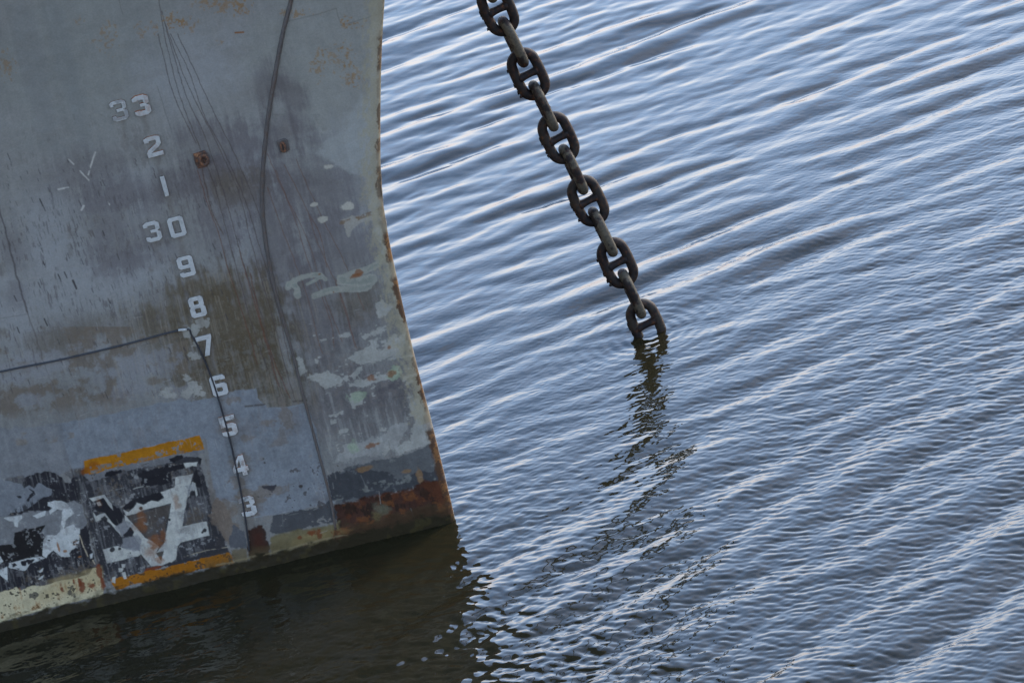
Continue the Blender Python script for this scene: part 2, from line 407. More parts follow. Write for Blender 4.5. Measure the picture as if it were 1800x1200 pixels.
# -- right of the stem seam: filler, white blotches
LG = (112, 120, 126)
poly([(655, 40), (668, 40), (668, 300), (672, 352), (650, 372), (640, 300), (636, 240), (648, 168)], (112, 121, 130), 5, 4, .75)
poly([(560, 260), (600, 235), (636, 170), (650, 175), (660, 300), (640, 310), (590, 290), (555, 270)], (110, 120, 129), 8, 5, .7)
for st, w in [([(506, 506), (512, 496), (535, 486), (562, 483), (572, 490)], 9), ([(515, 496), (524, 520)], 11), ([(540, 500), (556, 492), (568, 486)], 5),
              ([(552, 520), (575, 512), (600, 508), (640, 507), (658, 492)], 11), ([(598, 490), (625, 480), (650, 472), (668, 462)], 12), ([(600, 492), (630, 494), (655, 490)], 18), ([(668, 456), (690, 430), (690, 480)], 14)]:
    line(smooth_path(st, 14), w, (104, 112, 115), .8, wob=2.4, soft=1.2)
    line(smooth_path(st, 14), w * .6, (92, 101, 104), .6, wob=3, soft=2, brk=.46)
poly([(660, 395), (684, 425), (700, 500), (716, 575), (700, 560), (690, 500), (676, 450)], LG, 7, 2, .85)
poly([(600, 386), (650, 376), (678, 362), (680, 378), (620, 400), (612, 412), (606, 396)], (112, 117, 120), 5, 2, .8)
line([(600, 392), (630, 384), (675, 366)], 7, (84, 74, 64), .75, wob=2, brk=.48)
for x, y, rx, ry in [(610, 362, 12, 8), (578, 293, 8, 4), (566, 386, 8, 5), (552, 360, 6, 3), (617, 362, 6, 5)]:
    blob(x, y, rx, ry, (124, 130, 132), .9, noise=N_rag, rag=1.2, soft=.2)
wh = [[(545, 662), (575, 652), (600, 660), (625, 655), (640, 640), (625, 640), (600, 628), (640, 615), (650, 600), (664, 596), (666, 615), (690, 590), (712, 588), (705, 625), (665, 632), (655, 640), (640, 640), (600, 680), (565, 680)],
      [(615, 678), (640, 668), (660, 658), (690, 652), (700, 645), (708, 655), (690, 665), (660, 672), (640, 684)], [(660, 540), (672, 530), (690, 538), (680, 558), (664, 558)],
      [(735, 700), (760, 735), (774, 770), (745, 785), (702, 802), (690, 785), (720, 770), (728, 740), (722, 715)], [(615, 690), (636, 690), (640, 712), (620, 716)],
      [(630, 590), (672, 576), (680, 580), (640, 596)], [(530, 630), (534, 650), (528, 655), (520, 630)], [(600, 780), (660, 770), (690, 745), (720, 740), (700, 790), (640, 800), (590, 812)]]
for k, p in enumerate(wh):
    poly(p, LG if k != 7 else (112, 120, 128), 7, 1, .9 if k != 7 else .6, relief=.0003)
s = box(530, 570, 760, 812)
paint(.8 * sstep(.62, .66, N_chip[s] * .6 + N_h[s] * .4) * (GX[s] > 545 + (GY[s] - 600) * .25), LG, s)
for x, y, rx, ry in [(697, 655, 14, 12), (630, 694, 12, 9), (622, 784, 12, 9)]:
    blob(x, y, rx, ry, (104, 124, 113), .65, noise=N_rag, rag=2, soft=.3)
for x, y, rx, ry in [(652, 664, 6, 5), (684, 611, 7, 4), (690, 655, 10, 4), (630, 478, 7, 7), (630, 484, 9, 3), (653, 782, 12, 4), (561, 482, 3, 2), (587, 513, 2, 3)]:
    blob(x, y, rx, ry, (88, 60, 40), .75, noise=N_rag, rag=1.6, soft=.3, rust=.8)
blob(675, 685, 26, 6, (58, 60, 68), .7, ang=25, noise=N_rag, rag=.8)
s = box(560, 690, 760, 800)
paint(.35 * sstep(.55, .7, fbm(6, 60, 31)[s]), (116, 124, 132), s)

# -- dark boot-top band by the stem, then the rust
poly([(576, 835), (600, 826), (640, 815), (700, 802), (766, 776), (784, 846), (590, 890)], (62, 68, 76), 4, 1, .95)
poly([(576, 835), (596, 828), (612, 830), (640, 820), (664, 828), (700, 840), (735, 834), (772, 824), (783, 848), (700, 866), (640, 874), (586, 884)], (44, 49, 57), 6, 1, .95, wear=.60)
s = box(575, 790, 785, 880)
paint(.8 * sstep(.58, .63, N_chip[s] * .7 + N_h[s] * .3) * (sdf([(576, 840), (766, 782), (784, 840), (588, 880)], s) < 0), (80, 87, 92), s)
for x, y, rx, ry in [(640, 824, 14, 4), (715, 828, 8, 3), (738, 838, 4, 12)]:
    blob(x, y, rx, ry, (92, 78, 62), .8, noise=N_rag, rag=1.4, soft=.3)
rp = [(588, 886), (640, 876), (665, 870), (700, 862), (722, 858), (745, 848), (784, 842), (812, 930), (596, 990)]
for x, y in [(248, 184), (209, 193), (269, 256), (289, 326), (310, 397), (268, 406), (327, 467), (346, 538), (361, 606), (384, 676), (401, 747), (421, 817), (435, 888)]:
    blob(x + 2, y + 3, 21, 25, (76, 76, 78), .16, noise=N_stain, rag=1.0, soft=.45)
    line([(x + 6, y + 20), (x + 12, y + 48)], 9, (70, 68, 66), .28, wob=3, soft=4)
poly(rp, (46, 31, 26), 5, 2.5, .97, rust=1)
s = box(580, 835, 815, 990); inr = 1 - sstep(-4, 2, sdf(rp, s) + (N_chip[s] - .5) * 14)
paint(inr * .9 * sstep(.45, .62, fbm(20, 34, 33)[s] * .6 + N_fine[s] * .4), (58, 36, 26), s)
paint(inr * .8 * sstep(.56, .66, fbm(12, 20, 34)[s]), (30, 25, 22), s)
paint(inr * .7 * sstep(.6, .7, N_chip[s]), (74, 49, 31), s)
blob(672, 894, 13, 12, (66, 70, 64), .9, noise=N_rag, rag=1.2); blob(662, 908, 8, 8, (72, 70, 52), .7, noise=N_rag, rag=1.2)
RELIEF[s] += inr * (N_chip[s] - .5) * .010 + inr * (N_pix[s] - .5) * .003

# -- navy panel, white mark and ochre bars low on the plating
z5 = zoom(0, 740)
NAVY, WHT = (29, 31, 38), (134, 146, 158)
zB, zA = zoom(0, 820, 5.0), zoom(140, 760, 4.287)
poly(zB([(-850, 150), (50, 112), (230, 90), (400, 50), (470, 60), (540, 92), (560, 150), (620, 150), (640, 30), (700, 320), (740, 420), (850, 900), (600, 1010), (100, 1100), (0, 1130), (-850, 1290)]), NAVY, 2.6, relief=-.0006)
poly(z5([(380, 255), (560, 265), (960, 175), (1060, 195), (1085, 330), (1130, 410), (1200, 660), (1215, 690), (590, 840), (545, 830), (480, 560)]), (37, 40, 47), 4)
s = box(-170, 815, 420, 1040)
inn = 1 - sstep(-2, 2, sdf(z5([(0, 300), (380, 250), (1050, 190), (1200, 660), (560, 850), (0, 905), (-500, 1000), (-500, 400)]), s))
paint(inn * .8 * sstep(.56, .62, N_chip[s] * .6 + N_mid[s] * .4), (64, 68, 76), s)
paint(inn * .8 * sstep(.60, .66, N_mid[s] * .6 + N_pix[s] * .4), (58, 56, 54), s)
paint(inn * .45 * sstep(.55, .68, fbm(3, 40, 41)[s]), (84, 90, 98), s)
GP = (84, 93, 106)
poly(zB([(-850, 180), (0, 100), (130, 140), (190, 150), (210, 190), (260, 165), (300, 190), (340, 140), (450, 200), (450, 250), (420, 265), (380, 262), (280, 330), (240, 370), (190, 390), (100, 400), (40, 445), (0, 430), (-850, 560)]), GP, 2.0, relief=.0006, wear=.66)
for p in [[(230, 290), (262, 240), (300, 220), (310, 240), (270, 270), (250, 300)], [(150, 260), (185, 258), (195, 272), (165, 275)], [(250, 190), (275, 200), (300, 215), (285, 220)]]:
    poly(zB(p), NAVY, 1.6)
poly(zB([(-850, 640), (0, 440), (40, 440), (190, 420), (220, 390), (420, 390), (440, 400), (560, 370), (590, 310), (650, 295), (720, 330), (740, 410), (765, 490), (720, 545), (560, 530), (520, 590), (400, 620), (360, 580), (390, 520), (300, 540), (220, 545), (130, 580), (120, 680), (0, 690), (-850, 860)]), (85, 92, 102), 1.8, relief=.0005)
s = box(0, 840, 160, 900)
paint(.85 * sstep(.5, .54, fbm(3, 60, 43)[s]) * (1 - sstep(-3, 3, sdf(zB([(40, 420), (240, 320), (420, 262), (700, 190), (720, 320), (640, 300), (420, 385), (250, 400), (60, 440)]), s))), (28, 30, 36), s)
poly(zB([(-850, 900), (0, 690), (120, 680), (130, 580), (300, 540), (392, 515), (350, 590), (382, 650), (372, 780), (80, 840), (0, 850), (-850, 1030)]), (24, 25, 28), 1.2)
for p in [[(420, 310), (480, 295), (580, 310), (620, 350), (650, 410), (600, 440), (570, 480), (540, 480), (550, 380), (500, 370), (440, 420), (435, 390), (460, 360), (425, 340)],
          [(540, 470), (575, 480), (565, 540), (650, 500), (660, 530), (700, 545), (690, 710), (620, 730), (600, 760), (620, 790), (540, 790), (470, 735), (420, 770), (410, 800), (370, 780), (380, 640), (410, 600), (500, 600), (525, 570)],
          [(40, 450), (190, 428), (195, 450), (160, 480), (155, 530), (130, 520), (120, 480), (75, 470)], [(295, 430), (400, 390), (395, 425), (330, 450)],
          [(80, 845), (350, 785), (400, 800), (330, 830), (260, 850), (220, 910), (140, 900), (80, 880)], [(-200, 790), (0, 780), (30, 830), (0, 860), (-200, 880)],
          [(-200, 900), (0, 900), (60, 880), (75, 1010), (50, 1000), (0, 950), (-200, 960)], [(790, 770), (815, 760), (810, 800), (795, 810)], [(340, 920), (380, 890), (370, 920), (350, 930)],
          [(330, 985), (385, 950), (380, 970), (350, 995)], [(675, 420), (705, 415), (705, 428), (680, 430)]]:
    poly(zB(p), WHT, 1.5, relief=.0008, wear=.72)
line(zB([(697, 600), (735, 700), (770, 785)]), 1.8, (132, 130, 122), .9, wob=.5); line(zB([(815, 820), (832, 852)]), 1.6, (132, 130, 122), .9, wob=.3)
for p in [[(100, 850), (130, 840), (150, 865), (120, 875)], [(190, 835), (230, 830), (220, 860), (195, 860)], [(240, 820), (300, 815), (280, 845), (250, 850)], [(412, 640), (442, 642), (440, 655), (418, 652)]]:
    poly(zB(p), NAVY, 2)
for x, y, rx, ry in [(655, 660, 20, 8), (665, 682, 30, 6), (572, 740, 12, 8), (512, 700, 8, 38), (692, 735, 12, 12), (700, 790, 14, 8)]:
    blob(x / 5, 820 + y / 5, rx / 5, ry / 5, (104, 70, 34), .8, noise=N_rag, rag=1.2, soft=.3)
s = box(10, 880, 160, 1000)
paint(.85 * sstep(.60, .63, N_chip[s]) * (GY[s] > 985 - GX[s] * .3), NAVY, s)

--

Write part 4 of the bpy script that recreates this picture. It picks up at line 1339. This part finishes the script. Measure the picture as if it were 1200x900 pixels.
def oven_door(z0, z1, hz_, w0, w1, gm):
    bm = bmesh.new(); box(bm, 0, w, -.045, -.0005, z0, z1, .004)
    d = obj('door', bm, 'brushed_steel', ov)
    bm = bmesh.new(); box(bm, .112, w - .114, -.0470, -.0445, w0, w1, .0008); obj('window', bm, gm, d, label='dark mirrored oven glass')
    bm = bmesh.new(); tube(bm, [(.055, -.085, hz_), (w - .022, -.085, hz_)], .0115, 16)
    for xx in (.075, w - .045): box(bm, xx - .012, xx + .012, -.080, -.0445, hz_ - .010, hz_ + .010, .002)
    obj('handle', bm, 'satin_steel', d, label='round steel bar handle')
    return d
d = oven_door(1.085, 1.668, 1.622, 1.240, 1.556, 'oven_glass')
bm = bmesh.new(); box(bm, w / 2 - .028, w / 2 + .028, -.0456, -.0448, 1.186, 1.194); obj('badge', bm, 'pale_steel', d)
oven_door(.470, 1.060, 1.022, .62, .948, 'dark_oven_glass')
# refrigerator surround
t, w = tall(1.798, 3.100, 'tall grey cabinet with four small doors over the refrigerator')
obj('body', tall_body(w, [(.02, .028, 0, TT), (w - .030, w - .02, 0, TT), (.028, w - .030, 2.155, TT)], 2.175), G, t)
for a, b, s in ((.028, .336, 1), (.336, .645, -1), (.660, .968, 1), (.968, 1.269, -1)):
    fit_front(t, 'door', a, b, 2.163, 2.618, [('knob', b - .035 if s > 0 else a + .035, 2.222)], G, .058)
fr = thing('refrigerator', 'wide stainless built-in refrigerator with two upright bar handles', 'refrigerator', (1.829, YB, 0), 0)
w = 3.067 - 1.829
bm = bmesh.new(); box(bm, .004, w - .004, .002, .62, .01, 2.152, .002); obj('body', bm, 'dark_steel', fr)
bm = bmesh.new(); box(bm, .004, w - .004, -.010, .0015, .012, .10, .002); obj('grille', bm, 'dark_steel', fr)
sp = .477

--

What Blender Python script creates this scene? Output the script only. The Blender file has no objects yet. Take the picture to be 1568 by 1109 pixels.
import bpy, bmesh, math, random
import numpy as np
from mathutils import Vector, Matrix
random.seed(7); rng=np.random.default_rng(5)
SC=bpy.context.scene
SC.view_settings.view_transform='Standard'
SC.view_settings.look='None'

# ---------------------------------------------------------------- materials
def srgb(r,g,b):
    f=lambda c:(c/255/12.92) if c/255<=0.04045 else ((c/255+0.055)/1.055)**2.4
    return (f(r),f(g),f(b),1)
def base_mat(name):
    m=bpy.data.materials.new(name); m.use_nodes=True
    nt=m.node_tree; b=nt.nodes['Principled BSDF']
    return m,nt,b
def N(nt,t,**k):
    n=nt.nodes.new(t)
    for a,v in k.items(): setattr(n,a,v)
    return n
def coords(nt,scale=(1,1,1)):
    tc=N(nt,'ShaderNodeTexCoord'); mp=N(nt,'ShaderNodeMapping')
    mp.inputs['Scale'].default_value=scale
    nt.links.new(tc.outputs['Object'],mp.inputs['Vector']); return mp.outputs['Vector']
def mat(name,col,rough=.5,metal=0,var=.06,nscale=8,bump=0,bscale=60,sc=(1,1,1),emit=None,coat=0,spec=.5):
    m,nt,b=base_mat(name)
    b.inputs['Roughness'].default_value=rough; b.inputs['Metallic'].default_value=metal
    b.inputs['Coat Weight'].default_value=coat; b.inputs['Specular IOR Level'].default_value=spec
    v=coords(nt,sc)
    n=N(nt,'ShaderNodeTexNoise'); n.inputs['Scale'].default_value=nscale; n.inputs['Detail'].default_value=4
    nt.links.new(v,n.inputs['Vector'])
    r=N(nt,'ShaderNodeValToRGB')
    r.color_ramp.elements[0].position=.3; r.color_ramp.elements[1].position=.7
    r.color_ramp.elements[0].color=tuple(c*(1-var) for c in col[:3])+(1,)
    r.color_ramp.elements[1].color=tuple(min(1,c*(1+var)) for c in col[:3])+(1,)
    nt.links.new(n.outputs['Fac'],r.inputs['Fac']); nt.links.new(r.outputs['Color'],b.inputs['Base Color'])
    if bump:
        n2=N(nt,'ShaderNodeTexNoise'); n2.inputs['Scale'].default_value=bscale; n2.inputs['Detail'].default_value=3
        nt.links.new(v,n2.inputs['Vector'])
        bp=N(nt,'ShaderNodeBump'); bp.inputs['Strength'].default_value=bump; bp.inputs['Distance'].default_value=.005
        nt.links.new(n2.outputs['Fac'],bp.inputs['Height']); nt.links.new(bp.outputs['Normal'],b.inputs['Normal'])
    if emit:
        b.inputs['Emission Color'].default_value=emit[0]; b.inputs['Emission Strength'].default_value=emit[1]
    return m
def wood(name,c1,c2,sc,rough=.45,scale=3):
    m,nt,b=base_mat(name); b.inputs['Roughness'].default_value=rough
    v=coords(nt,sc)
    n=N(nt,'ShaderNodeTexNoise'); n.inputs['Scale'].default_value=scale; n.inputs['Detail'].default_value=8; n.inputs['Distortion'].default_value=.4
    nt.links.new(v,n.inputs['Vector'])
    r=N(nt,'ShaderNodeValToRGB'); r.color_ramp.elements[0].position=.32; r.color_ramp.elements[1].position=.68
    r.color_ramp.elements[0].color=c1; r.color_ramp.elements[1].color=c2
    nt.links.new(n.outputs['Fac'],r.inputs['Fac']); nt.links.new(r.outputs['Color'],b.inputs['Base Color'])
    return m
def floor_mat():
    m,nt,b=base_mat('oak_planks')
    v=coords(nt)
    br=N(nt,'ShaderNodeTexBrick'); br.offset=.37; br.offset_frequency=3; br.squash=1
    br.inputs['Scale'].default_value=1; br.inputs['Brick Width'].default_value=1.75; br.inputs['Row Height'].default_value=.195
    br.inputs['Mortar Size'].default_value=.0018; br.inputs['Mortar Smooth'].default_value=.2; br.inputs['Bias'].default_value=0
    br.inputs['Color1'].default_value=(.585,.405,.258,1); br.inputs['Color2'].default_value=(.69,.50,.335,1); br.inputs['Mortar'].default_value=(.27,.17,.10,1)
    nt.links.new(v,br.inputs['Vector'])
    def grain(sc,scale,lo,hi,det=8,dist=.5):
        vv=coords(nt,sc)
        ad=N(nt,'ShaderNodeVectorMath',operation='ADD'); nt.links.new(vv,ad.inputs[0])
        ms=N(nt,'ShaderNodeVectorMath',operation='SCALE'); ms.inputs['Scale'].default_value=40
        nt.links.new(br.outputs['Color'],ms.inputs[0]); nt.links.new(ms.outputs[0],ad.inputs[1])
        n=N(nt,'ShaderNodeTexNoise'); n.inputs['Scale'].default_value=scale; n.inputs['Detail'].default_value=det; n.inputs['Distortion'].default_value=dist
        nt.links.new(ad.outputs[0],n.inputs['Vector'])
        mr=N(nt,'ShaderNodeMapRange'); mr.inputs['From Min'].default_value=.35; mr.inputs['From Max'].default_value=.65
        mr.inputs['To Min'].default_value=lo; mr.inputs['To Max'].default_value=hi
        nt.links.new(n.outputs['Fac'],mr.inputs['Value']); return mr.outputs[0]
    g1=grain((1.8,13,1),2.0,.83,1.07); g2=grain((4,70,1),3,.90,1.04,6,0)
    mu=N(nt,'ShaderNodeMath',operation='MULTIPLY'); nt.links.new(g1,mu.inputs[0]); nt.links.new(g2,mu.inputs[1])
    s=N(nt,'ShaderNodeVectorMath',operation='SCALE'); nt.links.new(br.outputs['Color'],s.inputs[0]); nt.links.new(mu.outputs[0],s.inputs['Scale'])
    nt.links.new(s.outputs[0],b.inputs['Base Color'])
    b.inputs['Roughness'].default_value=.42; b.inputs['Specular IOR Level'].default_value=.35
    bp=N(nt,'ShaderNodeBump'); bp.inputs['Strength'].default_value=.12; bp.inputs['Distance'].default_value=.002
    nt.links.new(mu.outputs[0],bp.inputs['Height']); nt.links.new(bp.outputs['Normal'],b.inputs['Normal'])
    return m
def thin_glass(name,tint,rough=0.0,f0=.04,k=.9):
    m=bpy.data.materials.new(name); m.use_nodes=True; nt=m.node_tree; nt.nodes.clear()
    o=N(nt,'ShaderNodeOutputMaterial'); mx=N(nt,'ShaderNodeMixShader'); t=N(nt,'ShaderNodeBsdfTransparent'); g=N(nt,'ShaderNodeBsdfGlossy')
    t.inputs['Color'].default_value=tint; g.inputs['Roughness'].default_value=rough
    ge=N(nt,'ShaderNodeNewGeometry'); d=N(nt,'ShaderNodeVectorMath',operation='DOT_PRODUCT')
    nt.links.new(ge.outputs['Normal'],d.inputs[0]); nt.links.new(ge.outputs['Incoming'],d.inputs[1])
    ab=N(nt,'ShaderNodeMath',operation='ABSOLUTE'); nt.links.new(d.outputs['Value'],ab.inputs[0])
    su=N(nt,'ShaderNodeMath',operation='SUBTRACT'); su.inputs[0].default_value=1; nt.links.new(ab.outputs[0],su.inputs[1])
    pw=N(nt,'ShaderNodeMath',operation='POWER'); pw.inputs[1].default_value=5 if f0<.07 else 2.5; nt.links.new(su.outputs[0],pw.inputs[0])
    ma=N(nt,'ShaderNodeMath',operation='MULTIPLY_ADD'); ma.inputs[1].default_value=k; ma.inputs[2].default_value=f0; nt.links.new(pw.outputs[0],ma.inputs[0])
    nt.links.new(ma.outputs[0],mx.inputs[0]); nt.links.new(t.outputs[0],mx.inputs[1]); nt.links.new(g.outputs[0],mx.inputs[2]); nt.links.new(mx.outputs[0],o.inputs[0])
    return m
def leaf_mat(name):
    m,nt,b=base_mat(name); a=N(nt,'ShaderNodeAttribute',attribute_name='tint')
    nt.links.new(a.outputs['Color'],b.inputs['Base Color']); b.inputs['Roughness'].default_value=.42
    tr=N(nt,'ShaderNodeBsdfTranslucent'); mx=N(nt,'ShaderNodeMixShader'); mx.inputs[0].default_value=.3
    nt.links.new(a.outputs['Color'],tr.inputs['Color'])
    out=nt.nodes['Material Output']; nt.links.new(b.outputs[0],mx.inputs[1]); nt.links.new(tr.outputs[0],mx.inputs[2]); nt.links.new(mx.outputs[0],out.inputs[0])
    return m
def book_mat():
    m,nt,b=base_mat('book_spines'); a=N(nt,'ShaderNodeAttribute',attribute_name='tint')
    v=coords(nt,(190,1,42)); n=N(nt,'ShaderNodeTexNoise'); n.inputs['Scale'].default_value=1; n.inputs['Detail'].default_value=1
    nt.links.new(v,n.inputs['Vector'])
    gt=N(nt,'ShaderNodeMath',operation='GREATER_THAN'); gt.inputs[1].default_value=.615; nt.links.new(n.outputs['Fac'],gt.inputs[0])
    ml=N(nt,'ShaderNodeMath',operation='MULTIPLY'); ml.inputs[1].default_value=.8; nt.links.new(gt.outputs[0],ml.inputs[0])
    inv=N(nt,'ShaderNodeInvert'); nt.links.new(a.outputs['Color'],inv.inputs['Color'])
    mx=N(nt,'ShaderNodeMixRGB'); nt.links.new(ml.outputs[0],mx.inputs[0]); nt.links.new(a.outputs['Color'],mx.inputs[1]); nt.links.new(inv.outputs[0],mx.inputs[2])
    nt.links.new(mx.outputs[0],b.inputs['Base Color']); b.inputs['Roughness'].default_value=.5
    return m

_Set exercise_
Give every line of the material that includes the string "Python".

_Task solution_
Continue the Blender Python script for this scene: part 2, from line 407. More parts follow. Write for Blender 4.5. Measure the picture as if it were 1800x1200 pixels.
What Blender Python script creates this scene? Output the script only. The Blender file has no objects yet. Take the picture to be 1568 by 1109 pixels.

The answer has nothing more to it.